*Request*:
Repeat the lines below exactly as written, please, from the line with "Model this scene" to the line with "COL = sc.collection", both lines included, and no others.

*Dataset records*:
+ + + + +
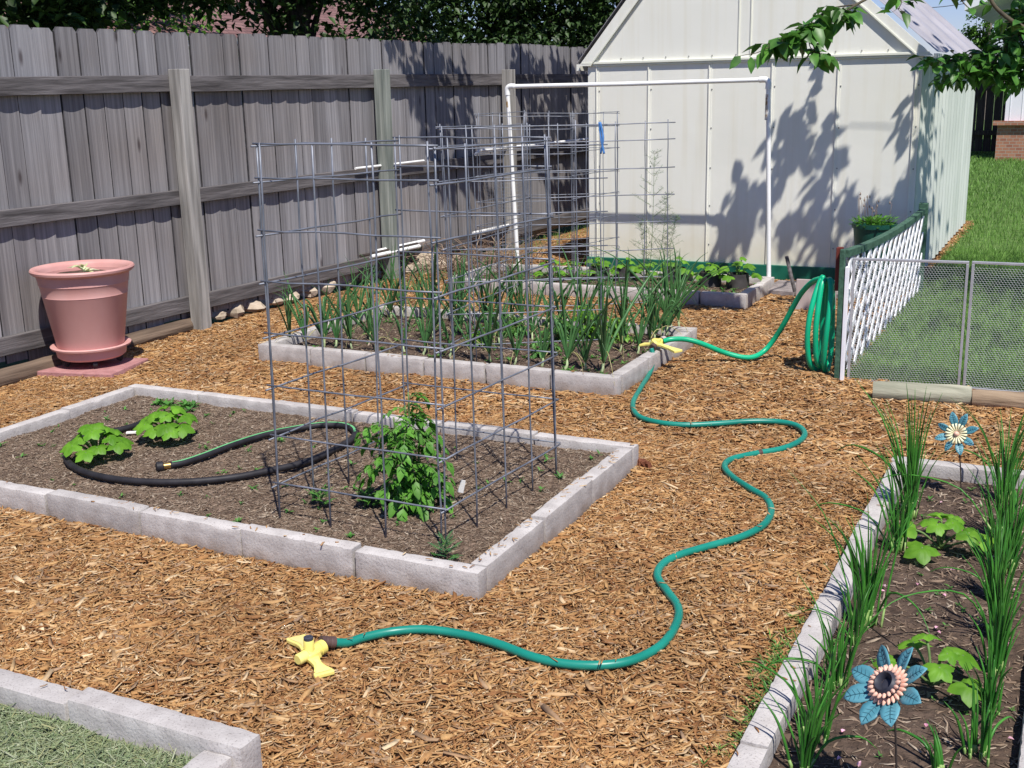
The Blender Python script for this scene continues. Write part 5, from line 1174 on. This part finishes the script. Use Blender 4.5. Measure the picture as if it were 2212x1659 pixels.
+ + + + +
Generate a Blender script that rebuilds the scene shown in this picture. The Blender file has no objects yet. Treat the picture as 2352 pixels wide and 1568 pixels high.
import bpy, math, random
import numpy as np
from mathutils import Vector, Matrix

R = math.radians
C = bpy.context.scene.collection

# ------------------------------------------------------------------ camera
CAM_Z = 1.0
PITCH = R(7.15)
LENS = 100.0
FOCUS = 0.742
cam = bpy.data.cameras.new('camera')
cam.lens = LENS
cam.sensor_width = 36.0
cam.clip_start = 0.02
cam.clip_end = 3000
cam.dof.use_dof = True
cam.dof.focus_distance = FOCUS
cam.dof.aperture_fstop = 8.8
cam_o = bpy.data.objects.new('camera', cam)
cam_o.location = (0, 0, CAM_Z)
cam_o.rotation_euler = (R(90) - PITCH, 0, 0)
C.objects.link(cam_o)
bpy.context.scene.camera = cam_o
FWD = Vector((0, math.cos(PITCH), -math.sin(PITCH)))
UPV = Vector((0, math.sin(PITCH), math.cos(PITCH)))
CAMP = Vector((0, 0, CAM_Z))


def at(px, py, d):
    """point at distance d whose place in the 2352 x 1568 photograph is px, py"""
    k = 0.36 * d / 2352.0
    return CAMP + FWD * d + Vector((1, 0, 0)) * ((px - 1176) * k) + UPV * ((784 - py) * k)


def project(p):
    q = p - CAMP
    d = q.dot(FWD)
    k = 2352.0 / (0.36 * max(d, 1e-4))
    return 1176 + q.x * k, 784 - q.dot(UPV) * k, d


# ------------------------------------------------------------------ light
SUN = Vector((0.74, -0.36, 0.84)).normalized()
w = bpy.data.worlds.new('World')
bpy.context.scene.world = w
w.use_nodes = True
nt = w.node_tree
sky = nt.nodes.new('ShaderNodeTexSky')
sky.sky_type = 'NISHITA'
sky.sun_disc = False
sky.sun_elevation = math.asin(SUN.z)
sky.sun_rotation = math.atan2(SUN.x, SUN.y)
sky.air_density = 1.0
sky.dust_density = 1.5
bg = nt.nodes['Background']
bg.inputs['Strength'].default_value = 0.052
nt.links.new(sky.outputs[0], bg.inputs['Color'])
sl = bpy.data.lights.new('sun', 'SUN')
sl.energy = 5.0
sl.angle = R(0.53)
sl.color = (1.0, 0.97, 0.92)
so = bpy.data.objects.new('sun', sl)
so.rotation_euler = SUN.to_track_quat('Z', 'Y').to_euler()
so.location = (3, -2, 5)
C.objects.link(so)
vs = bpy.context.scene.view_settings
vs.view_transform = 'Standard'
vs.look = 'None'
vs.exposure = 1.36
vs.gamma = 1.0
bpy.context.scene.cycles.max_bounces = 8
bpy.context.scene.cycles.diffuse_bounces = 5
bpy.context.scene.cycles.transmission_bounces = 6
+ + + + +
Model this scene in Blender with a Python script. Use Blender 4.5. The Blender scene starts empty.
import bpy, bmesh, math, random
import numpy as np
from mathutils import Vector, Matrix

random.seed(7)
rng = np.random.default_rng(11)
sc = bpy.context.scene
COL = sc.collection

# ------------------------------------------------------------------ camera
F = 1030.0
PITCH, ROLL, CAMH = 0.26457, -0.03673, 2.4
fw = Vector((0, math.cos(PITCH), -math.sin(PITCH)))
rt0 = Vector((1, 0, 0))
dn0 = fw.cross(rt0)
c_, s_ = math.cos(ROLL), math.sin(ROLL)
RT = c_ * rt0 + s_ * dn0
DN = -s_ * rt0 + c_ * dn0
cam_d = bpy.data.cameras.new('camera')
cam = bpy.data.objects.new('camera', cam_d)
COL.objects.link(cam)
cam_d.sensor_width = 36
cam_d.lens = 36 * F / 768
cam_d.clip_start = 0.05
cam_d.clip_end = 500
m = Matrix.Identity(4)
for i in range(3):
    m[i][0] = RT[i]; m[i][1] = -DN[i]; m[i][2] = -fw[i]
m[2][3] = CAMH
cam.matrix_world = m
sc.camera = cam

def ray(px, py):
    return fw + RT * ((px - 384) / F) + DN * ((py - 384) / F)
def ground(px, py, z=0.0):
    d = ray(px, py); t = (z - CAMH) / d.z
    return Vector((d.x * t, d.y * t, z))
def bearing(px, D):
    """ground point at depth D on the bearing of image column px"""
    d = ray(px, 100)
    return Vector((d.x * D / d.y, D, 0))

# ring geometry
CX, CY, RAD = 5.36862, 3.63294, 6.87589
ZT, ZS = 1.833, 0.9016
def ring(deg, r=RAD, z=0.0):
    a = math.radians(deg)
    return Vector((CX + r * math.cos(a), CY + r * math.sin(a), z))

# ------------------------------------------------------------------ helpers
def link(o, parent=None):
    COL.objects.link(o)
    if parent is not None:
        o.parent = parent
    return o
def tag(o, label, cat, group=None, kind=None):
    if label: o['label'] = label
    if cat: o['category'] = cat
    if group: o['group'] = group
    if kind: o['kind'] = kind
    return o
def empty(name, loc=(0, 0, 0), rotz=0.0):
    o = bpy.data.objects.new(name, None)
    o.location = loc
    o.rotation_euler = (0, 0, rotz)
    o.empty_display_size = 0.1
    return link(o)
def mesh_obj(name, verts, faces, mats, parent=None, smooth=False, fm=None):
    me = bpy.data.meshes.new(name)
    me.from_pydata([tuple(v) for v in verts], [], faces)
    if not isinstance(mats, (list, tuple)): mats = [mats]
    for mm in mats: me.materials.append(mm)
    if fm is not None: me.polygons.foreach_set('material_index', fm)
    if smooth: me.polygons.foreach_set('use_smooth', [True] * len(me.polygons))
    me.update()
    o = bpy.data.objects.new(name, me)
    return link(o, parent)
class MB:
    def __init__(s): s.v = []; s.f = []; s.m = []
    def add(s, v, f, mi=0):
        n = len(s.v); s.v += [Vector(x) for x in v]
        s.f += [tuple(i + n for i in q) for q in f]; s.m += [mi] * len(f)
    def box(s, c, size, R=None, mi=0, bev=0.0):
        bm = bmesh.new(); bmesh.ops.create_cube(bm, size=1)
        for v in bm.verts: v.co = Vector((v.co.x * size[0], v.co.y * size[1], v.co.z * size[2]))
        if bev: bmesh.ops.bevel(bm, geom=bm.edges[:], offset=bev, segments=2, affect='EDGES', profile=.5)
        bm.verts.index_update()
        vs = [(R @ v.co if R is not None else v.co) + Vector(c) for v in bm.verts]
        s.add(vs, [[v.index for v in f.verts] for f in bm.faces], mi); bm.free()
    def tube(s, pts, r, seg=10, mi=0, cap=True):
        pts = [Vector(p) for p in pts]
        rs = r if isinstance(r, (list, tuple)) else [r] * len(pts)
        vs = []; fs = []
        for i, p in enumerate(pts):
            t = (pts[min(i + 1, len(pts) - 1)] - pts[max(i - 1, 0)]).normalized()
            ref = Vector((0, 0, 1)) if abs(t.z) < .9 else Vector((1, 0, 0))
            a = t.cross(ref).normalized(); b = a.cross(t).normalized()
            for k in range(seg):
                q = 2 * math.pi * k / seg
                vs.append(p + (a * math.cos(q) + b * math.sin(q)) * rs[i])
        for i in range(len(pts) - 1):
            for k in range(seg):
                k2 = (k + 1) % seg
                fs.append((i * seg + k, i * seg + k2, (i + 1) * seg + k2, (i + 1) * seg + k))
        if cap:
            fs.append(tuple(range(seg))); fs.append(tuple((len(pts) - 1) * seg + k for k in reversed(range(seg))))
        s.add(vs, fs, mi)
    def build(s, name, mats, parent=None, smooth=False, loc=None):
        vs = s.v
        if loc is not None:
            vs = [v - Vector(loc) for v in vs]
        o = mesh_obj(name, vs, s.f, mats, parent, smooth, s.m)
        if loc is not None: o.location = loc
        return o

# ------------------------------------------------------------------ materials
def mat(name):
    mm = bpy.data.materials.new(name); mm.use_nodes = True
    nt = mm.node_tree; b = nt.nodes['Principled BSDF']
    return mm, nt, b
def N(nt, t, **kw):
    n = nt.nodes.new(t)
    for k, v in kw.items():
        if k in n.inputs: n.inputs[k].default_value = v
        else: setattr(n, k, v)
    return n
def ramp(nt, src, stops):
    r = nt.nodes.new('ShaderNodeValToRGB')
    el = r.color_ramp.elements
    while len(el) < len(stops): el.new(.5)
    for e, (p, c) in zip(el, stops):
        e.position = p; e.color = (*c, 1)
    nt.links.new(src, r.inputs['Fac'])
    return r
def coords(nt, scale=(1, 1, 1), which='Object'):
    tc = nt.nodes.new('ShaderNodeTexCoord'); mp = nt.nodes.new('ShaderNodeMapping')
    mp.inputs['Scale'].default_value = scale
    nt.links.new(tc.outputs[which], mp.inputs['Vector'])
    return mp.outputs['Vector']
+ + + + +
*Written answer*:
Model this scene in Blender with a Python script. Use Blender 4.5. The Blender scene starts empty.
import bpy, bmesh, math, random
import numpy as np
from mathutils import Vector, Matrix

random.seed(7)
rng = np.random.default_rng(11)
sc = bpy.context.scene
COL = sc.collection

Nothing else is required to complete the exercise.